Problem details: Look through the data below and output, unchanged, every line from the one holding "Model this scene" through the one holding "col = sc.collection", inclusive. Skip the pictures.
· · · ·
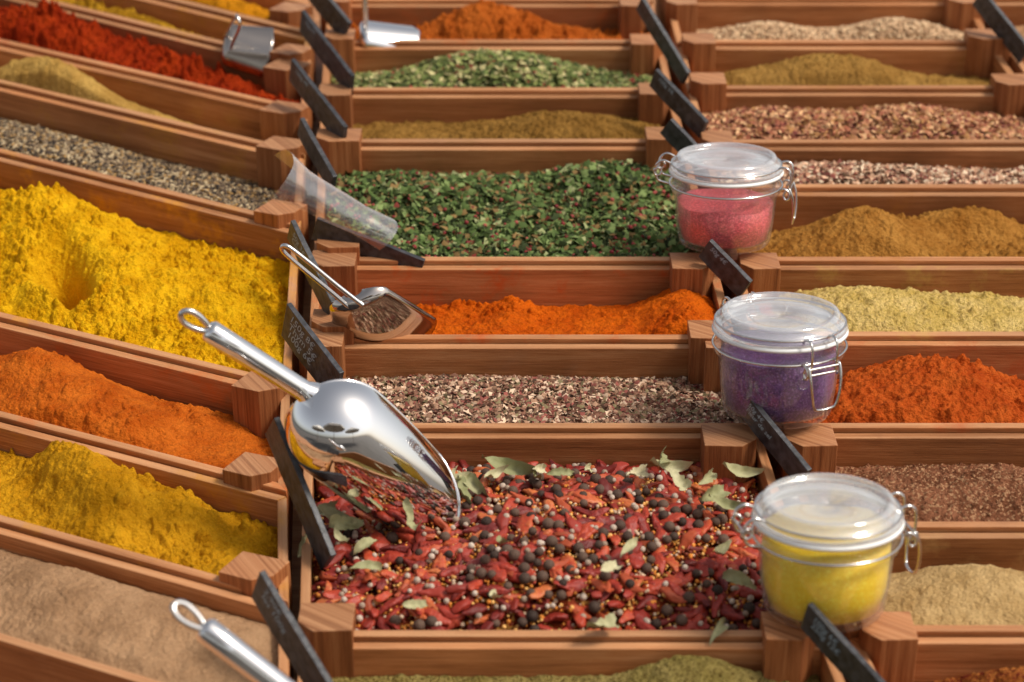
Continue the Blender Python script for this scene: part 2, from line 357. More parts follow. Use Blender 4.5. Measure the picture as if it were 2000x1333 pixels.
def ball_proto(seg=8,rings=5):
    V=[(0,0,-.5)]
    for i in range(1,rings):
        p=PI*i/rings
        for j in range(seg):
            a=2*PI*j/seg; V.append((.5*math.sin(p)*math.cos(a),.5*math.sin(p)*math.sin(a),-.5*math.cos(p)))
    V.append((0,0,.5)); Fc=[]; n=len(V)-1
    for j in range(seg):
        k=(j+1)%seg; Fc.append((0,1+k,1+j)); Fc.append((n,n-seg+j,n-seg+k))
        for i in range(rings-2):
            a=1+i*seg; Fc.append((a+j,a+k,a+seg+k)); Fc.append((a+j,a+seg+k,a+seg+j))
    return np.array(V),np.array(Fc)
def scatter(name,label,cat,H,proto,count,size,palette,weights,mat,tilt=.6,lift=0,srange=(0.01,.99),trange=(.01,.99),smooth=False,jit=.22,gain=1.25):
    PV,PF=proto; s=rng.uniform(*srange,count); t=rng.uniform(*trange,count); x,y,h=H(s,t)
    yaw=rng.uniform(0,2*PI,count); a=rng.normal(0,tilt,count); b=rng.normal(0,tilt,count)
    cy,sy=np.cos(yaw),np.sin(yaw); ca,sa=np.cos(a),np.sin(a); cb,sb=np.cos(b),np.sin(b)
    R=np.zeros((count,3,3)); 
    Rz=np.zeros_like(R);Rz[:,0,0]=cy;Rz[:,0,1]=-sy;Rz[:,1,0]=sy;Rz[:,1,1]=cy;Rz[:,2,2]=1
    Rx=np.zeros_like(R);Rx[:,0,0]=1;Rx[:,1,1]=ca;Rx[:,1,2]=-sa;Rx[:,2,1]=sa;Rx[:,2,2]=ca
    Ry=np.zeros_like(R);Ry[:,1,1]=1;Ry[:,0,0]=cb;Ry[:,0,2]=sb;Ry[:,2,0]=-sb;Ry[:,2,2]=cb
    R=Rz@Rx@Ry; sz=size[0]+(size[1]-size[0])*rng.uniform(0,1,count)**1.5
    base=np.array([x.mean(),y.mean(),h.min()])
    P=np.einsum('nij,kj->nki',R,PV)*sz[:,None,None]+np.stack([x,y,h+lift+rng.uniform(0,1,count)*sz*.35],-1)[:,None,:]-base
    nv=len(PV); Fc=(PF[None]+(np.arange(count)*nv)[:,None,None]).reshape(-1,PF.shape[1])
    pal=np.array(palette)*gain; ci=rng.choice(len(pal),count,p=np.array(weights)/sum(weights)); c=np.minimum(pal[ci]*rng.uniform(1-jit,1+jit,(count,1)),.9)
    ob=bpy.data.objects.new(name,mesh_np(name,P.reshape(-1,3),Fc,mat,smooth,np.repeat(c,nv,0))); ob.matrix_world=TM@Matrix.Translation(base)
    return finish(ob,None,label,cat,'stuff')
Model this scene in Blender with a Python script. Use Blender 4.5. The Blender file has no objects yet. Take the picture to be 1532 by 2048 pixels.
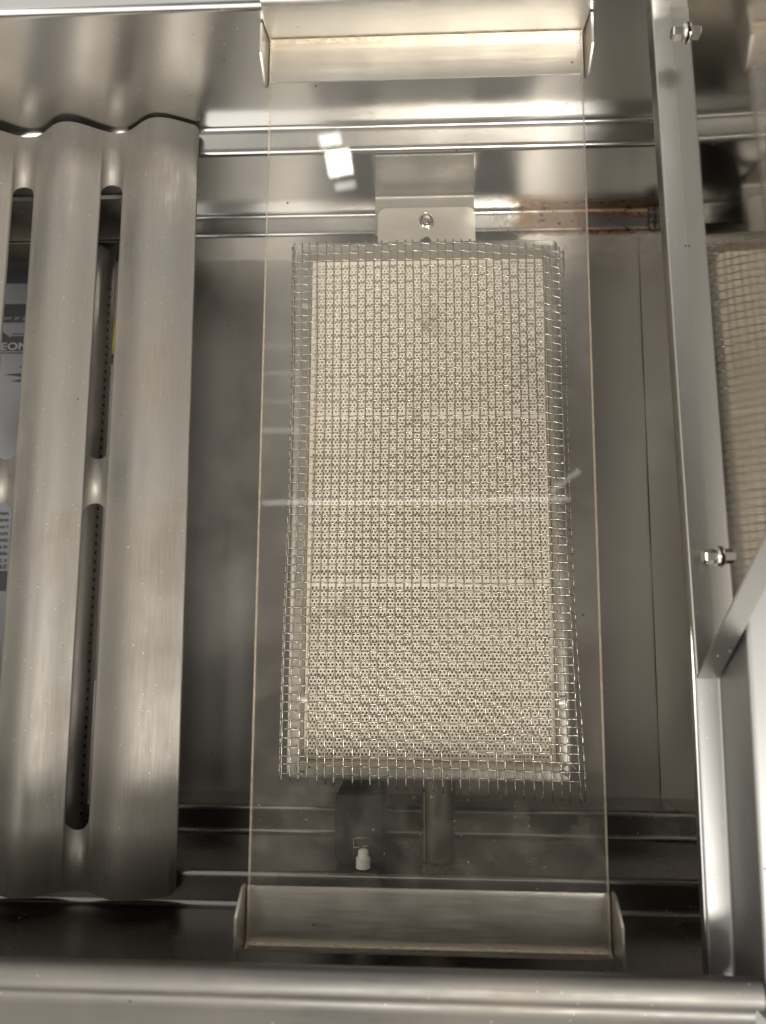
import bpy, bmesh, math, random
from mathutils import Vector, Matrix
random.seed(7)
R = math.radians
sc = bpy.context.scene
col = sc.collection

# ------------------------------------------------------------ camera
H = 0.45                                   # camera height over the ceramic (z = 0)
F, CX, CY = 1540.0, 766.0, 1024.0
n = Vector((74, 206, 1540)).normalized()
d = Vector((.0054, -1, .1334)); d = (d - n * d.dot(n)).normalized()
e = n.cross(d)
cam_d = bpy.data.cameras.new("camera"); cam = bpy.data.objects.new("camera", cam_d); col.objects.link(cam)
cam.matrix_world = Matrix(((e.x, -e.y, -e.z, 0), (d.x, -d.y, -d.z, 0), (-n.x, n.y, n.z, H), (0, 0, 0, 1)))
cam_d.sensor_fit = 'HORIZONTAL'; cam_d.sensor_width = 36; cam_d.lens = 36 * F / 1532
cam_d.clip_start = .01; cam_d.clip_end = 50
cam_d.dof.use_dof = True; cam_d.dof.focus_distance = .432; cam_d.dof.aperture_fstop = 9.0
sc.camera = cam

# ------------------------------------------------------------ room light
w = bpy.data.worlds.new("World"); sc.world = w; w.use_nodes = True
nt = w.node_tree; bg = nt.nodes["Background"]
tc = nt.nodes.new("ShaderNodeTexCoord"); sx = nt.nodes.new("ShaderNodeSeparateXYZ")
nt.links.new(tc.outputs["Generated"], sx.inputs[0])
rp = nt.nodes.new("ShaderNodeValToRGB"); rp.color_ramp.interpolation = 'EASE'
dt = nt.nodes.new("ShaderNodeVectorMath"); dt.operation = 'DOT_PRODUCT'; dt.inputs[1].default_value = (0, -.07, .9975)
nt.links.new(tc.outputs["Generated"], dt.inputs[0]); nt.links.new(dt.outputs["Value"], rp.inputs[0])                       # dim ceiling, brighter walls all round
cr = rp.color_ramp
cr.elements[0].position = 0; cr.elements[0].color = (.32, .31, .29, 1)
cr.elements[1].position = 1; cr.elements[1].color = (.075, .068, .06, 1)
for p, c in ((.38, (.85, .82, .77, 1)), (.60, (1.15, 1.12, 1.06, 1)), (.865, (1.15, 1.12, 1.06, 1)), (.918, (.42, .405, .38, 1)), (.958, (.09, .086, .080, 1))):
    el = cr.elements.new(p); el.color = c
no = nt.nodes.new("ShaderNodeTexNoise"); no.inputs["Scale"].default_value = 1.6; no.inputs["Detail"].default_value = 2
nt.links.new(tc.outputs["Generated"], no.inputs[0])
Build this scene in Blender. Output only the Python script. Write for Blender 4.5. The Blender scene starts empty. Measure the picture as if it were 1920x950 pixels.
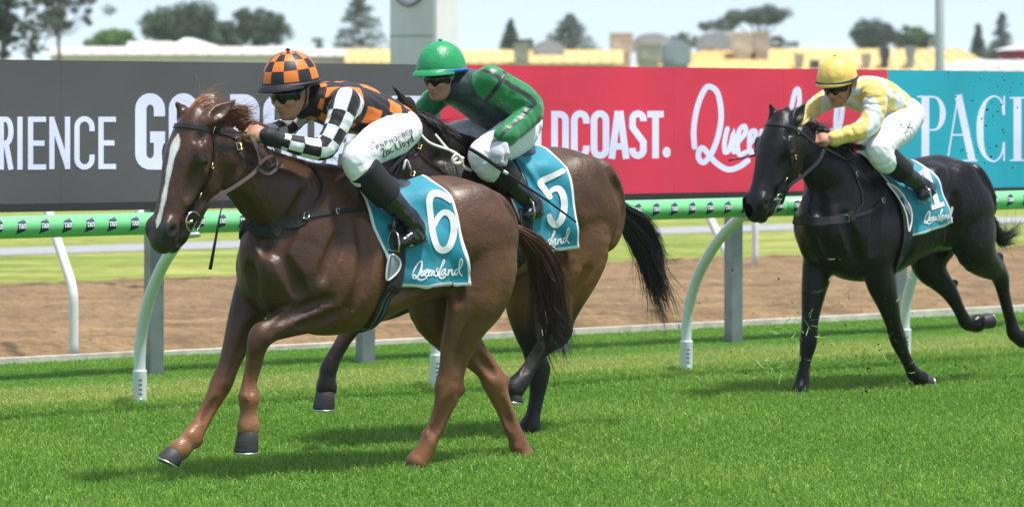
import bpy, bmesh, math, random
import numpy as np
from mathutils import Vector, Matrix
random.seed(7); rng = np.random.default_rng(7)
S = bpy.context.scene
R = math.radians
# ------------------------------------------------------------------ camera, sky, sun, exposure
FPX, CAMH, HORY = 6000.0, 2.1, 140.0          # focal length in photo pixels, eye height, horizon row
cd = bpy.data.cameras.new('camera'); cam = bpy.data.objects.new('camera', cd); S.collection.objects.link(cam)
cam.location = (0, 0, CAMH); cam.rotation_euler = (R(90), 0, 0)
cd.sensor_width = 36; cd.lens = FPX / 1920 * 36
cd.shift_y = -(475 - HORY) / 1920
cd.clip_start = .5; cd.clip_end = 3000
cd.dof.use_dof = True; cd.dof.focus_distance = 17.6; cd.dof.aperture_fstop = 3.2
S.camera = cam
W = bpy.data.worlds.new('World'); S.world = W; W.use_nodes = True
nt = W.node_tree; bg = nt.nodes['Background']
sky = nt.nodes.new('ShaderNodeTexSky'); sky.sky_type = 'NISHITA'; sky.sun_disc = False
SUN_EL, SUN_AZ = 72, 112                       # azimuth clockwise from +Y (view direction)
sky.sun_elevation = R(SUN_EL); sky.sun_rotation = R(SUN_AZ)
sky.air_density = .5; sky.dust_density = .08; sky.ozone_density = 1.4
# thin high cloud over the whole sky
tcw = nt.nodes.new('ShaderNodeTexCoord'); nzw = nt.nodes.new('ShaderNodeTexNoise'); nzw.inputs['Scale'].default_value = 2.2; nzw.inputs['Detail'].default_value = 6
nt.links.new(tcw.outputs['Generated'], nzw.inputs['Vector'])
mrw = nt.nodes.new('ShaderNodeMapRange'); mrw.inputs[1].default_value = .3; mrw.inputs[2].default_value = .7; mrw.inputs[3].default_value = .35; mrw.inputs[4].default_value = .65; nt.links.new(nzw.outputs[0], mrw.inputs[0])
mxw = nt.nodes.new('ShaderNodeMix'); mxw.data_type = 'RGBA'; nt.links.new(mrw.outputs[0], mxw.inputs[0]); nt.links.new(sky.outputs[0], mxw.inputs[6]); mxw.inputs[7].default_value = (5.6, 6.5, 7.7, 1)
nt.links.new(mxw.outputs[2], bg.inputs[0]); bg.inputs[1].default_value = .118
sl = bpy.data.lights.new('sun', 'SUN'); so = bpy.data.objects.new('sun', sl); S.collection.objects.link(so)
sl.energy = 4.5; sl.angle = R(7.0); sl.color = (1, .965, .91)
so.rotation_euler = Vector((math.sin(R(SUN_AZ)) * math.cos(R(SUN_EL)), math.cos(R(SUN_AZ)) * math.cos(R(SUN_EL)), math.sin(R(SUN_EL)))).to_track_quat('Z', 'Y').to_euler()
so.location = (5, -5, 20)
vs = S.view_settings; vs.view_transform = 'Standard'; vs.look = 'None'; vs.gamma = 1; vs.exposure = 0.42; vs.use_curve_mapping = False
S.render.engine = 'CYCLES'; S.cycles.use_denoising = True; S.cycles.max_bounces = 8; S.cycles.transparent_max_bounces = 12
S.cycles.use_adaptive_sampling = True; S.cycles.adaptive_threshold = .01

# ------------------------------------------------------------------ object helpers
COL = S.collection
def tag(o, label=None, cat=None, group=None, kind=None):
    if label: o['label'] = label
    if cat: o['category'] = cat
    if group: o['group'] = group
    if kind: o['kind'] = kind
    return o
def empty(name, loc, rz=0, label=None, cat=None, group=None):
    o = bpy.data.objects.new(name, None); COL.objects.link(o); o.location = loc; o.rotation_euler = (0, 0, rz)
    o.empty_display_size = .1
    return tag(o, label, cat, group)
def link(name, me, parent=None, loc=(0, 0, 0)):
    o = bpy.data.objects.new(name, me); COL.objects.link(o); o.location = loc
    if parent: o.parent = parent
    return o
def mesh(name, v, f, mats=None, smooth=True, mi=None):
    me = bpy.data.meshes.new(name)
    v = np.asarray(v, np.float32)
    if isinstance(f, np.ndarray):
        n = f.shape[1]
        me.vertices.add(len(v)); me.vertices.foreach_set('co', v.ravel())
        me.loops.add(f.size); me.loops.foreach_set('vertex_index', f.astype(np.int32).ravel())
        me.polygons.add(len(f)); me.polygons.foreach_set('loop_start', np.arange(0, f.size, n, dtype=np.int32))
        me.update(calc_edges=True)
    else:
        me.from_pydata(v.tolist(), [], [list(q) for q in f]); me.update()
    for m in (mats if isinstance(mats, (list, tuple)) else [mats]):
        if m: me.materials.append(m)
    if mi is not None: me.polygons.foreach_set('material_index', np.asarray(mi, np.int32))
    me.polygons.foreach_set('use_smooth', np.full(len(me.polygons), smooth))
    return me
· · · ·
Answer:
Model this scene in Blender with a Python script. Use Blender 4.5. The Blender file has no objects yet. Take the picture to be 1532 by 2048 pixels.
import bpy, bmesh, math, random
from mathutils import Vector, Matrix
random.seed(7)
R = math.radians
sc = bpy.context.scene
col = sc.collection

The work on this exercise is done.